Lebanon to Send Unified Comments on Proposal on Maritime Talks
BEIRUT (Dispatches) – Lebanon will send its comments on a U.S. proposal over its maritime dispute with the Zionist regime, to the American official mediating talks by Tuesday, a top Lebanese official said on Monday, Reuters reports.
Deputy Parliament Speaker, Elias Bou Saab, said the Lebanese government would not respond to the proposal officially until U.S. Envoy, Amos Hochstein, responded to its concerns, which it expected him to do by the end of the week.
“The devils are in the details, but the devils are now small,” Bou Saab said.
A day earlier, Lebanon’s parliament speaker said a draft, U.S.-brokered deal over the dispute must be studied before a final reply is given, according to comments distributed by his office.
Earlier on Saturday the Lebanese presidency said Beirut had received a letter from U.S. mediator Amos Hochstein regarding proposals for the maritime dispute between Lebanon and the occupying regime, enemies with a history of conflict.
Hochstein has been shuttling between Lebanon and the occupied territories in an effort to seal a deal that would pave the way for offshore energy exploration and defuse one potential source of conflict between the two sides.
Lebanon and the occupying regime have been officially at war since the regime’s occupation of Palestinian lands in 1948 and both claim some 860 square kilometers of the Mediterranean Sea.
Lebanon’s President Michel Aoun’s office in a statement said U.S. Ambassador Dorothy Shea delivered a proposal from Hochstein during a meeting at the presidential palace in Baabda.
A Lebanese official who attended the talks last month told The Associated Press that the proposal put forward by the U.S. envoy gives Lebanon the right to the Qana field, located partially in the Israeli-occupied territories.
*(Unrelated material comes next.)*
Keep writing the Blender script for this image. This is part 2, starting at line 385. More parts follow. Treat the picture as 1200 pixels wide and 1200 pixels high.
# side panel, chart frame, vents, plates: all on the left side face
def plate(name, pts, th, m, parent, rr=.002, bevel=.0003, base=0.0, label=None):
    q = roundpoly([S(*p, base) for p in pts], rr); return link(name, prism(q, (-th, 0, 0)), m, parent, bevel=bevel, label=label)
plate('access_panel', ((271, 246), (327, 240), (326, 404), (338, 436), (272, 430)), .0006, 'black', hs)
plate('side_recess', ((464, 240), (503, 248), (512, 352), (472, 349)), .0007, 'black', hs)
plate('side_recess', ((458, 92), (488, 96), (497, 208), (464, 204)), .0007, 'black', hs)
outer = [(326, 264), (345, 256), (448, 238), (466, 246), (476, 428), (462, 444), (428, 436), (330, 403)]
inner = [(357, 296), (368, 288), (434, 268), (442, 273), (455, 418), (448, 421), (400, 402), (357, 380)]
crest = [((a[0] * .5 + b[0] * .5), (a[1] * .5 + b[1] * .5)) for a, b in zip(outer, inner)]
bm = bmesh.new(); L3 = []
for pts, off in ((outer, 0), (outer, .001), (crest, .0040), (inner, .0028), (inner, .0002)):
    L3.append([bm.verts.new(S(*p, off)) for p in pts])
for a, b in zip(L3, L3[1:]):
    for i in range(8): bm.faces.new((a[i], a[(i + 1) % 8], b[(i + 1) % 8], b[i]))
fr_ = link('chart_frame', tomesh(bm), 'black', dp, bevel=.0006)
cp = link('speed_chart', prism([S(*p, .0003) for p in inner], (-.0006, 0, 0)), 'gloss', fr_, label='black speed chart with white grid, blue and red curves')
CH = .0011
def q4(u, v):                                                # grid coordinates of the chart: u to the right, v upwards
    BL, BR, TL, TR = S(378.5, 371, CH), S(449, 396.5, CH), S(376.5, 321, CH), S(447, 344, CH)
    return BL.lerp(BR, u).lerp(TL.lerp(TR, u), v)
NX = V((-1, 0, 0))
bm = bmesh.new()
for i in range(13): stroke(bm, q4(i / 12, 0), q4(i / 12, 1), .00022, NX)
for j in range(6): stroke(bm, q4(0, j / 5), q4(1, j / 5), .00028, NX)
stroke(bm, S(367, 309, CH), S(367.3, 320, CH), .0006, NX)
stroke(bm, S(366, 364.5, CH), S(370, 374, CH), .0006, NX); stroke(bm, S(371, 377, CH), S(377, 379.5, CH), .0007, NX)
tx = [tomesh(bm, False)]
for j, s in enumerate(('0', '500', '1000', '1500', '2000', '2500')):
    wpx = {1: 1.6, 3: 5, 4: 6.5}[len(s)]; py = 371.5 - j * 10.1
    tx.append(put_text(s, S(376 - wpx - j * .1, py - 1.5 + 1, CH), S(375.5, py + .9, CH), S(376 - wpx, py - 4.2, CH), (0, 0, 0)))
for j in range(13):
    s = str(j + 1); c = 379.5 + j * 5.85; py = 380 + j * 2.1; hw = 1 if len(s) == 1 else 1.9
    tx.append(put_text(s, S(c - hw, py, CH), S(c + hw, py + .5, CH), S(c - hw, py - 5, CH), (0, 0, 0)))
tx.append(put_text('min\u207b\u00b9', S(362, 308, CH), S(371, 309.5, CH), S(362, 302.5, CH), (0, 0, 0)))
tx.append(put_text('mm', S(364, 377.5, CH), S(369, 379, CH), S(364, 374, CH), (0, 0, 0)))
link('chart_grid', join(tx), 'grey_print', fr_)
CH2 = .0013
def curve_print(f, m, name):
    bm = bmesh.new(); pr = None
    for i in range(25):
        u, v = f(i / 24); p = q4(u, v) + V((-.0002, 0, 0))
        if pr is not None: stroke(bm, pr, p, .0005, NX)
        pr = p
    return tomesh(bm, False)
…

A part of it stretches deep into a disputed area. The official added that the main point now is how to draw the demarcation line in a way that stretches south of Qana.
In August, Lebanon rejected a Zionist proposal on demarcation of the southern areas. A Lebanese diplomatic source said as part of the offer, Beirut was required to give up the southwestern part of Block 8 in particular. But Beirut rejected to give up any square meter in Block 8.
On August 19, al-Akhbar Lebanese newspaper said the Zionist regime has pledged to acknowledge that Line 23 and the Qana prospect field are in Lebanese territory while also pleading with Hezbollah to set aside potential plans to attack gas fields in case of a delayed deal.